経済産業省の全執務室施錠問題:異常な情報管制の発想か

先月27日、経済産業省が「すべての部屋に鍵を掛けて報道機関などの入室を禁止するとともに、職員に対し、原則、取材を受ける際は書記係を立ち会わせて内容を報告させるなどの取材対応を通知」したとのことで、大手メディアを中心に「密室化は不信を招く」(朝日新聞社説)とか「異常な情報管制の発想」(毎日新聞社説)とかと一斉に「世耕大臣は考え直せ」(東京新聞社説)と反発しています。

今、米国を例に見ても「大統領選時、オバマが盗聴」(トランプ氏)や「トランプ氏当選のためロシアがサイバー攻撃」(CIA)等と世は情報漏洩に纏わるニュースが溢れているわけですが、言うまでもなく漏れてはいけない国家機密は何時の時代も数多あります。正に企業のインサイダー情報以上に、公表されるべき内容・タイミング等々を様々考慮し非常に注意する必要性がありましょう。

経産省が「企業の生き死にに関わるような情報を扱っているなかで、受付さえ通ればどの部屋にも出入り自由という状況になっていた」(世耕弘成経産相)というのであれば、「一定のルールを敷くのは自然なことじゃないか」(菅義偉官房長官)と私も思います。

01年の米同時多発テロに際し当時の「田中真紀子外相が国防総省の避難先を記者会見でしゃべってしまった」のは論外ですが、「透明性、可視化の時代」(小川一毎日新聞社取締役)と言って何でも彼でも公にするのではなくて、情報管理ということはある程度必要だと思います。

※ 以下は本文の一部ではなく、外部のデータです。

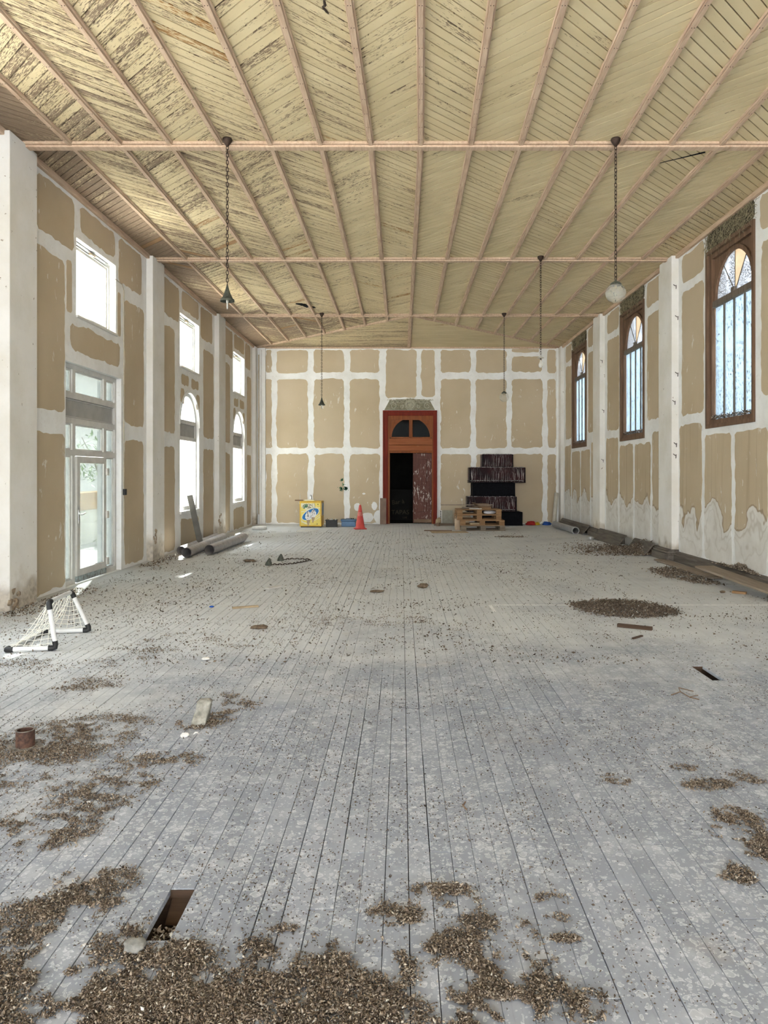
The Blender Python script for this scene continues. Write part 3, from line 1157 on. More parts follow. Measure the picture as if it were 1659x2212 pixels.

同時に片一方で国民の「表現の自由」(日本国憲法21条1項)から導かれる「知る権利」が侵害されてもいけませんから、経産省を一概にシャットアウトし何も漏れてこない状況にするのも問題だと思います。また現況は、中央省庁1府11省1庁の内「経産省以外に全ての部署を施錠しているところ」がないというのも事実です。

従って経産省は先ず、①漏れていい情報、②漏れてはいけない情報、③漏らすべき情報(公開するのが当たり前の情報)、といった形で情報区分を明確にすべきでしょう。その上で現行のやり方を改め、新たな方針の下、各種情報を適切に管理して行く体制を再構築すべきだと思います。